** Begin **

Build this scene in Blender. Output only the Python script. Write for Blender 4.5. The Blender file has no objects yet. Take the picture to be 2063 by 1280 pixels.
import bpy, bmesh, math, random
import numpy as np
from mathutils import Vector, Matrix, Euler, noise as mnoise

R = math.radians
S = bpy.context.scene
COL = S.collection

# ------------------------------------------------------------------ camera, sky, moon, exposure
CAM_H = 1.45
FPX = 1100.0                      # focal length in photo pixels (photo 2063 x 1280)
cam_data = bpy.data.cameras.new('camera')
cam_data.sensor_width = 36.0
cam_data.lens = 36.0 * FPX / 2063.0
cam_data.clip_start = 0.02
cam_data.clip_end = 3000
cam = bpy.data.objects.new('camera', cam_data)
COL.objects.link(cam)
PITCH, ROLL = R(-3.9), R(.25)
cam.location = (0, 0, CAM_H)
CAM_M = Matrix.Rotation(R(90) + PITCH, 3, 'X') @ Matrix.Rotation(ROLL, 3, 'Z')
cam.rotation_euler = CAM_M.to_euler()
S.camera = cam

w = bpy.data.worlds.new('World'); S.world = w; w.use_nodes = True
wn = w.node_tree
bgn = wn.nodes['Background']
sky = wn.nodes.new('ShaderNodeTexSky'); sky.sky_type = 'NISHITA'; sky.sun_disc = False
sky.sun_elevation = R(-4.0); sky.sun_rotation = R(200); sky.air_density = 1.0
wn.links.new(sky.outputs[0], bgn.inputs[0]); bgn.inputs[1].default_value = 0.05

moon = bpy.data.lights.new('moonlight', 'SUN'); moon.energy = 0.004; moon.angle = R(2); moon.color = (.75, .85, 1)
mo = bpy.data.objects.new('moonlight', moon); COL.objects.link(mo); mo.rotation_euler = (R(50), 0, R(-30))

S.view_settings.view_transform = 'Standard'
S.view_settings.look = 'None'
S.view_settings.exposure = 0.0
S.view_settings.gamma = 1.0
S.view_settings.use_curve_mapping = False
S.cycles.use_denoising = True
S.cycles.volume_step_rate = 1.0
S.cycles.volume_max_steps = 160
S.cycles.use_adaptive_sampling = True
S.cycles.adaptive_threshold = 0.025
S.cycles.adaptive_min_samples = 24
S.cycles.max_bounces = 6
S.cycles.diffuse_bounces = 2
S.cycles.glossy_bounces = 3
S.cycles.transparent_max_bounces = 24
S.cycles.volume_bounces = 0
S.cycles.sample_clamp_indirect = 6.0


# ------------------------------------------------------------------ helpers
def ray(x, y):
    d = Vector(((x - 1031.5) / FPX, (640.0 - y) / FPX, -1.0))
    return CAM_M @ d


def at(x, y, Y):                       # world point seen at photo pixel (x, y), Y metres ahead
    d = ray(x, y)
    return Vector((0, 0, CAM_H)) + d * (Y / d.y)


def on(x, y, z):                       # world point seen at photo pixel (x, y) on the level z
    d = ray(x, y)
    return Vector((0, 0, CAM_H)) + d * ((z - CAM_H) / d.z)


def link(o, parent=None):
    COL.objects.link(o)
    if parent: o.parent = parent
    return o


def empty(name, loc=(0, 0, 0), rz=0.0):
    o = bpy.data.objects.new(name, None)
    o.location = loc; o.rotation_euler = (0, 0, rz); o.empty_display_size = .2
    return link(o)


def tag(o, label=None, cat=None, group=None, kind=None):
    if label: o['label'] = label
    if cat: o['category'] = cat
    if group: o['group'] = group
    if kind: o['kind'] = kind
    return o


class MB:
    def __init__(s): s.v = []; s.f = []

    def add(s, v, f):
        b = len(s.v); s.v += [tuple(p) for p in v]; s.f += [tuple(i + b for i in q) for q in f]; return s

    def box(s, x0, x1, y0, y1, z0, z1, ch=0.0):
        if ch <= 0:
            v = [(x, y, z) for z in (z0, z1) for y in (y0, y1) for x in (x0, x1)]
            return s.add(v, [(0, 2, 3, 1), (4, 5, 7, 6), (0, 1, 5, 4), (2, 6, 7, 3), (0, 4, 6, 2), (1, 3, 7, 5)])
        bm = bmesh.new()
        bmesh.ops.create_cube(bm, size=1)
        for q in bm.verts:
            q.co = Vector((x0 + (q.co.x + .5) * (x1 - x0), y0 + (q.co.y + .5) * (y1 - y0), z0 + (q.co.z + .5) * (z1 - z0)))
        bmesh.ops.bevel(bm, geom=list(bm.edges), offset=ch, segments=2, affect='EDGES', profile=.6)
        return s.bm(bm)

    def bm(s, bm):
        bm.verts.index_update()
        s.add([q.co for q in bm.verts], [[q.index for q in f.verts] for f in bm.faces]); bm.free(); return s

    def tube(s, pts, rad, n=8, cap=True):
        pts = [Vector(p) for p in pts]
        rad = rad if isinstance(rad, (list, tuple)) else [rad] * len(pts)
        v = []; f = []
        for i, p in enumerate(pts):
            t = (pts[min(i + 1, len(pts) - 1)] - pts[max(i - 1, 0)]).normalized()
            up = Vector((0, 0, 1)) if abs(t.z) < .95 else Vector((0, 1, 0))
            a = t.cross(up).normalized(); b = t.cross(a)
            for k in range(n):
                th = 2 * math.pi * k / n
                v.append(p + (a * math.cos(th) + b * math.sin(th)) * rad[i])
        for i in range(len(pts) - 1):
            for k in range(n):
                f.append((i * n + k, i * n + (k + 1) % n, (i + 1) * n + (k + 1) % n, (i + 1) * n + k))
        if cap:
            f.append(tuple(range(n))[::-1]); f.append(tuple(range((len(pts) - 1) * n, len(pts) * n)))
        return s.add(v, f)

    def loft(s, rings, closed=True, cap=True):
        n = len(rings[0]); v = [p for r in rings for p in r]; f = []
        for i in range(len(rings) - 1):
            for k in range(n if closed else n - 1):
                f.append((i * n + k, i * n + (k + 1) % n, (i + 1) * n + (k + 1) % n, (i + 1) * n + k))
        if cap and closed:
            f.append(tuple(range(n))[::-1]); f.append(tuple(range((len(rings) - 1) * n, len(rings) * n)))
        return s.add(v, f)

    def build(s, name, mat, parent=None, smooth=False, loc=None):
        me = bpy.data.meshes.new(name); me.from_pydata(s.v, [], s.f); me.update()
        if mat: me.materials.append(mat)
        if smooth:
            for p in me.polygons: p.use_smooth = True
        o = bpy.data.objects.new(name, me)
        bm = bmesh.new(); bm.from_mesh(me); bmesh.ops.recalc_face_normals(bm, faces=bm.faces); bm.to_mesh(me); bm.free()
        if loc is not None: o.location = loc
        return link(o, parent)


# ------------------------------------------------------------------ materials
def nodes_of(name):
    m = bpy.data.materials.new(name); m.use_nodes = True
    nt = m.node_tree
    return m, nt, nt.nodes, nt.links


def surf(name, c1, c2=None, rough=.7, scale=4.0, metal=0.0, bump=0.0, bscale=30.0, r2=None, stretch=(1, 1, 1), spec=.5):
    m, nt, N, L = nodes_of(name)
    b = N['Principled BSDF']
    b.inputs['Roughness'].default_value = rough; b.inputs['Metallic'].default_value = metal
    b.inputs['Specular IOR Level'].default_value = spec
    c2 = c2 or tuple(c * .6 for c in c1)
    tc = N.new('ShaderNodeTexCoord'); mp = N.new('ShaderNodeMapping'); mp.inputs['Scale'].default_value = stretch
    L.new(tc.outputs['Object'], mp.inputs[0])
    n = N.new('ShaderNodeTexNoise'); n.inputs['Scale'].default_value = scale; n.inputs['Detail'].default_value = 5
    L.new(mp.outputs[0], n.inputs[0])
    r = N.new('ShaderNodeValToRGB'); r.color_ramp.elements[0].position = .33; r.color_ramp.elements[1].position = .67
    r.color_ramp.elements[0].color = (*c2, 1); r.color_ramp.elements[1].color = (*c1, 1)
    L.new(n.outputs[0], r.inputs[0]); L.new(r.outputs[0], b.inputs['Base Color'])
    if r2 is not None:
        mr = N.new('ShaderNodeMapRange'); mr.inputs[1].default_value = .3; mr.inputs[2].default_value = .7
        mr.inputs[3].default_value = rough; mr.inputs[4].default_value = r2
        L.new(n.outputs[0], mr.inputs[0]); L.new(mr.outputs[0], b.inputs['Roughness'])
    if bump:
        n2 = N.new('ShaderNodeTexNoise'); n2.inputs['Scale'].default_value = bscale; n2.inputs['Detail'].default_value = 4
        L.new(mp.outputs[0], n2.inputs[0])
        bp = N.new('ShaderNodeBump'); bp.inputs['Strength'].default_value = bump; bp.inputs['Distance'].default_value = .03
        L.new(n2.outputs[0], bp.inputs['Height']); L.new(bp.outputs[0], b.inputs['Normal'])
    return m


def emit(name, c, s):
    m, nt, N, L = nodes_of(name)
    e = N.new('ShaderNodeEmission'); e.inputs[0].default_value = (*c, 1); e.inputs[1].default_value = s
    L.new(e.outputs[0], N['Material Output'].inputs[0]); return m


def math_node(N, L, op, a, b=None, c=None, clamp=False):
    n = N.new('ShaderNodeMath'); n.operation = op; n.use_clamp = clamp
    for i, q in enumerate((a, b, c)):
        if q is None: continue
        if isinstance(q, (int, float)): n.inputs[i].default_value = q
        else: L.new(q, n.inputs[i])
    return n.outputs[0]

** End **

** Aim of the exercise **
Quote the listing above from its first line to the line with "COL = S.collection", inclusive, and add nothing.

** Task response **
Build this scene in Blender. Output only the Python script. Write for Blender 4.5. The Blender file has no objects yet. Take the picture to be 2063 by 1280 pixels.
import bpy, bmesh, math, random
import numpy as np
from mathutils import Vector, Matrix, Euler, noise as mnoise

R = math.radians
S = bpy.context.scene
COL = S.collection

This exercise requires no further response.